Ces dernières années, la ville capitale, Brazzaville, connaît une montée vertigineuse des cas de vindicte populaire. Suscitant des réactions très controversées, ce phénomène touche essentiellement les jeunes-gens, des hommes en particulier, réputés délinquants. La ville de Pointe-Noire, dans une moindre mesure, est aussi touchée. La rue impose dorénavant sa loi, pour réprimander ou dissuader les présumés auteurs d’actes répréhensibles.
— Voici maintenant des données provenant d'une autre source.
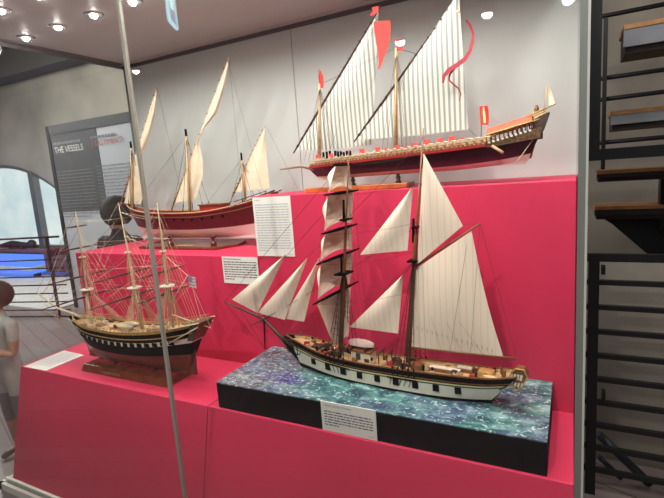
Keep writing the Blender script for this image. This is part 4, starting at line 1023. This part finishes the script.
a, b = at(590,161,3.3), at(590,150,3.3); MB().box(a.x-.02, 2.2, 3.26, 3.34, a.z, b.z).build('beam', BLKMET, stc)
poly = [at(594,213,4.0), at(612,224,4.0), at(652,258,4.0), at(664,264,4.0), at(720,300,4.0), at(760,200,4.0)]
MB().prism(poly, (0,.10,0)).build('stringer', BLKMET, stc)
q = at(660,175,4.0); MB().box(q.x, q.x+.5, 3.95, 4.05, at(660,214,4.0).z-.1, q.z).build('riser_plate', BLKMET, stc)

# ================================================================== PEOPLE
def person(name, label, joints, edges, regions, loc, hair, hairm, low=.12):
    """joints: name -> (x,y,z,r); skin-modified continuous body; regions: f(co)->material index"""
    root = thing(name, label, 'person', loc)
    ks = list(joints); idx = {k: i for i, k in enumerate(ks)}
    me = bpy.data.meshes.new('body'); me.from_pydata([joints[k][:3] for k in ks], [(idx[a], idx[b]) for a, b in edges], [])
    o = bpy.data.objects.new('body_base', me); COL.objects.link(o)
    md = o.modifiers.new('skin', 'SKIN'); md.use_smooth_shade = True
    if not me.skin_vertices: return root
    for i, k in enumerate(ks):
        r = joints[k][3]; me.skin_vertices[0].data[i].radius = r if isinstance(r, tuple) else (r, r)
        me.skin_vertices[0].data[i].use_root = (k == 'pelvis')
    sb_ = o.modifiers.new('sub', 'SUBSURF'); sb_.levels = 2; sb_.render_levels = 2
    dg = bpy.context.evaluated_depsgraph_get(); em = bpy.data.meshes.new_from_object(o.evaluated_get(dg))
    bpy.data.objects.remove(o)
    mats_, fn = regions
    for mm in mats_: em.materials.append(mm)
    for p in em.polygons: p.material_index = fn(p.center); p.use_smooth = True
    bo = bpy.data.objects.new('body', em); COL.objects.link(bo); bo.parent = root; ORG[bo.name] = V(loc)
    hc, hr = hair
    hm = MB(); P = []
    for i in range(9):
        a = -PI*low + (PI/2+PI*low)*i/8
        P.append([V(loc)+V(hc)+V((hr[0]*math.cos(a)*math.cos(2*PI*j/16), hr[1]*math.cos(a)*math.sin(2*PI*j/16), hr[2]*math.sin(a))) for j in range(16)])
    hm.grid(P, 0, True, True).build('hair', hairm, root)
    return root
def body_joints(h, armL, armR, lean=0, sh=.118):
    J = {'pelvis': (0,0,.52*h,(.085*h,.062*h)), 'belly': (0,lean*.3,.60*h,(.078*h,.058*h)), 'chest': (0,lean*.7,.72*h,(.088*h,.062*h)), 'neckb': (0,lean,.815*h,(.045*h,.04*h)), 'neck': (0,lean,.855*h,.030*h),
         'jaw': (0,lean-.012*h,.885*h,(.036*h,.042*h)), 'head': (0,lean-.004*h,.93*h,(.044*h,.054*h)), 'crown': (0,lean,.975*h,(.034*h,.042*h)), 'nose': (0,lean-.066*h,.915*h,.006*h)}
    E = [('pelvis','belly'),('belly','chest'),('chest','neckb'),('neckb','neck'),('neck','jaw'),('jaw','head'),('head','crown'),('head','nose')]
    for s, n in ((-1,'l'),(1,'r')):
        J['hip'+n] = (s*.055*h,0,.49*h,.052*h); J['knee'+n] = (s*.06*h,-.008*h,.28*h,.034*h); J['ank'+n] = (s*.062*h,.01*h,.045*h,.021*h); J['toe'+n] = (s*.068*h,-.085*h,.016*h,.018*h)
        E += [('pelvis','hip'+n),('hip'+n,'knee'+n),('knee'+n,'ank'+n),('ank'+n,'toe'+n)]
        el, wr, fd = armL if s < 0 else armR
        J['sho'+n] = (s*sh*h,lean,.80*h,.036*h); J['elb'+n] = (*el,.026*h); J['wri'+n] = (*wr,.017*h)
        w = V(wr); d = V(fd).normalized(); side = d.cross(V((0,0,1)));
        if side.length < .2: side = d.cross(V((1,0,0)))
        side.normalize(); pl = w + d*.045*h; J['palm'+n] = (*pl,(.020*h,.013*h))
        E += [('chest','sho'+n),('sho'+n,'elb'+n),('elb'+n,'wri'+n),('wri'+n,'palm'+n)]
        for f, (o_, L) in enumerate(((-.018,.040),(-.006,.048),(.006,.045),(.018,.035))):
            a = pl + d*.012*h + side*o_*h; b = pl + d*(.012+L)*h + side*o_*1.3*h - V((0,0,.008*h))
            J[f'f{f}a'+n] = (*a,.0062*h); J[f'f{f}b'+n] = (*b,.005*h); E += [('palm'+n,f'f{f}a'+n),(f'f{f}a'+n,f'f{f}b'+n)]
        th = w + d*.025*h - side*.03*h*s*-1; tt = w + d*.058*h - side*.042*h*s*-1
        J['tha'+n] = (*th,.007*h); J['thb'+n] = (*tt,.006*h); E += [('wri'+n,'tha'+n),('tha'+n,'thb'+n)]
    return J, E
SKIN = mat('skin', (.50,.26,.17), .55); DCLO = mat('dark_coat', (.035,.028,.03), .85, var=.2, scale=12); DTRO = mat('dark_trousers', (.03,.03,.04), .85); HAIR = mat('dark_hair', (.030,.022,.020), .7); BHAIR = mat('brown_hair', (.06,.03,.022), .7)
WSH = mat('white_shirt', (.45,.43,.40), .9, var=.08, scale=10); GSH = mat('grey_shorts', (.16,.16,.19), .9); SHOE = mat('dark_shoe', (.04,.035,.035), .7)
h = 1.56
J, E = body_joints(h, ((-.27,.02,.98),(-.28,-.10,.78),(0,-.3,-1)), ((.27,.02,.98),(.28,-.10,.78),(0,-.3,-1)), 0, .138)
person('person', 'person in dark clothes standing behind the left end of the case', J, E, ([DCLO, DTRO, SKIN, SHOE], lambda c: 3 if c.z < .06 else 1 if c.z < .78 and abs(c.x) < .20 else 2 if (c.z > .855*h and abs(c.x) < .12) or (abs(c.x) > .2 and c.z < .80) else 0), (-3.32, 2.58, 0), ((0,.012,.945*h), (.058*h*1.3,.070*h*1.25,.085*h)), HAIR, .30)
h = 1.13
J, E = body_joints(h, ((-.16,-.06,.66),(-.12,-.20,.74),(.2,-1,.5)), ((.135,-.02,.705),(.06,-.17,.79),(-.5,-1,.6)), 0)
person('person', 'small person in a white shirt and grey shorts beside the left glass', J, E, ([WSH, GSH, SKIN, SHOE], lambda c: 3 if c.z < .05 else 2 if c.z < .24 else 1 if c.z < .44 else 2 if (c.z > .85*h or (abs(c.x) > .115 and c.z < .80) or c.y < -.09) else 0), (-3.13, 1.50, 0), ((0,.010,.945*h), (.058*h*1.3,.070*h*1.25,.08*h)), BHAIR, .30)

# ================================================================== GALLERY LAMPS (behind the viewer, reflected in the glass)
def refl(px, py, D):
    """a point behind the viewer whose mirror image in the front pane is seen at this pixel"""
    d = ray(px, py); p = CAM + d*(D/d.y); return V((p.x, 2*YF-p.y, p.z))
LAMP = emis('gallery_lamp', (1, .97, .93), 120)
for px, py, lab in ((136,71,'round gallery spotlight mirrored beside the glass joint, leftmost reflection'), (400,42,'round gallery spotlight mirrored beside the galley masthead'), (487,14,'round gallery spotlight mirrored right of the striped sails'), (568,0,'round gallery spotlight mirrored at the top right of the glass')):
    p = refl(px, py, 4.6)
    t = thing('gallery_spotlight', lab, 'spotlight', p)
    MB().lathe(p, [(.05,0),(.06,.02),(.06,.16),(.03,.18)], 16).build('housing', BLACK, t)
    MB().ball(p, (.045,.045,.035), 14, 8).build('lamp', LAMP, t)
    MB().tube([p+V((0,0,.17)), (p.x, p.y, 4.9)], .012, 6).build('stem', BLACK, t)
p = refl(172, 15, 4.2)
ex = thing('exit_sign', 'hanging lit emergency sign mirrored in the glass at top left', 'sign', p)
SG = emis('sign_glow', (.35,.72,.85), 7)
MB().cbox(p+V((0,0,.12)), (.30,.012,.44), 0, 1.05).build('sign_face', emis('sign_dim', (.25,.50,.70), 3), ex)
ux = V((math.cos(1.05), math.sin(1.05), 0)); nn = V((-ux.y, ux.x, 0))
mb = MB()
for dx_, dz_, w_, h_ in ((-.15,.12,.03,.46),(.15,.12,.03,.46),(0,-.10,.32,.03),(0,.34,.32,.03)): mb.cbox(p+ux*dx_+V((0,0,dz_)), (w_,.03,h_), 0, 1.05)
mb.build('sign_frame', SG, ex)
MB().cbox(p+V((0,0,.16)), (.12,.03,.20), 0, 1.05).build('pictogram', emis('sign_mark', (.55,.9,.85), 8), ex)
MB().tube([(p.x,p.y,p.z+.34),(p.x,p.y,4.9)], .01, 6).build('hanger', BLACK, ex)

# ================================================================== LIGHT
def spot(loc, tgt, power, size=1.2, blend=.6, col=(1,.95,.88), rad=.03):
    l = bpy.data.lights.new('spot', 'SPOT'); l.energy = power; l.spot_size = size; l.spot_blend = blend; l.color = col; l.shadow_soft_size = rad
    o = bpy.data.objects.new('spot', l); COL.objects.link(o); o.location = loc
    o.rotation_euler = (V(tgt)-V(loc)).to_track_quat('-Z', 'Y').to_euler(); return o
def area(loc, tgt, power, sx_, sy, col=(1,.97,.93)):
    l = bpy.data.lights.new('area', 'AREA'); l.shape = 'RECTANGLE'; l.size = sx_; l.size_y = sy; l.energy = power; l.color = col
    o = bpy.data.objects.new('area', l); COL.objects.link(o); o.location = loc
    o.rotation_euler = (V(tgt)-V(loc)).to_track_quat('-Z', 'Y').to_euler(); return o
for x, y in dl:
    if y > 1.5: spot((x, y, ZC-.02), (x+.05, y+.05, 1), 4.6, 2.9, .5, rad=.02)
    else: spot((x, y, ZC-.02), (x+.12, y+.16, 1.2), 5.6, 2.8, .5, rad=.02)
# gallery spots on the track in front of the case
for x in (-2.6, -1.4, -.2): spot((x-.5, -1.2, 4.2), (x+.15, 1.62, 1.40), 190, .52, .9, rad=.06)
area((-1.4, -2.2, 4.4), (-1.4, 1.9, 1.6), 32, 4, 1.5)  # added soft fill for the case front, not one of the spots
# hall lights, with an added fill at right
area((-8, 3.0, 4.7), (-8, 4.2, 0), 300, 5, 3, (1, .96, .92))
area((1.3, .9, 4.6), (.8, 2.75, .5), 45, .8, .8)  # fill added to brighten the low wall, no lamp stands for it
area((1.6, 3.2, 4.6), (1.2, 3.8, 0), 11, 1.2, 1.0, (1, .85, .65))
w_ = bpy.data.worlds.new('world'); sc.world = w_; w_.use_nodes = True
w_.node_tree.nodes['Background'].inputs['Color'].default_value = (.75, .78, .85, 1); w_.node_tree.nodes['Background'].inputs['Strength'].default_value = .05
GROUPS = {'model_ship': 'model ships in the display case', 'ship_stand': 'wooden stands under the model ships', 'label_card': 'white label cards in the display case',
          'display_pedestal': 'sloping pink pedestals at the front of the case', 'display_box': 'tall pink boxes at the back of the case', 'gallery_spotlight': 'gallery spotlights facing the case', 'person': 'visitors beside the case'}
for o in sc.objects:
    if o.parent is None and 'label' in o.keys():
        k = o.name.split('.')[0]
        if k in GROUPS: o['group'] = GROUPS[k]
On assiste à des réactions spontanées et barbares des populations envers des personnes accusées ou prises en flagrance. Pour la population, «les pouvoirs publics», notamment la force publique, seraient inefficaces à lutter contre le phénomène de banditisme urbain. Cette même force publique est accusée, par une partie de la population, d’entretenir ces mouvements de gang.
Les populations rendent dorénavant justice elles-mêmes, traquant des potentiels délinquants et criminels. On assiste, dès lors, à des scènes de lynchage organisées en public et, parfois, en présence des agents de l’ordre, qui adoubent cette déviance. Dans la période de mai à juin 2024, à Brazzaville, au moins quatre jeunes hommes accusés de banditisme ont été brûlés vifs dans différents quartiers. Ces scènes de lynchage en public sont filmées et postées sur les réseaux sociaux. La justice est totalement absente, alors qu’elle devrait systématiquement ouvrir des enquêtes pour homicides, lorsque les populations se livrent à une justice sommaire, entraînant mort d’homme.
Pas étonnant, quand le procureur de la République qualifie «les jeunes délinquants de terroristes et appelle à leur éradication». Insidieusement, cela réconforte la loi de la rue. La complaisance tacite des pouvoirs publics face aux vindictes populaires dans les grandes villes du pays promeut une sorte de poudrière en état latent. Aucun contexte ne peut justifier ce phénomène. Il ne résout aucun problème systémique et ne fait qu’augmenter un cycle de violence continue. La loi de la rue ne devrait pas prévaloir dans un État de droit. Il est, donc, nécessaire que l’État prenne des mesures pour garantir un État juste et équitable.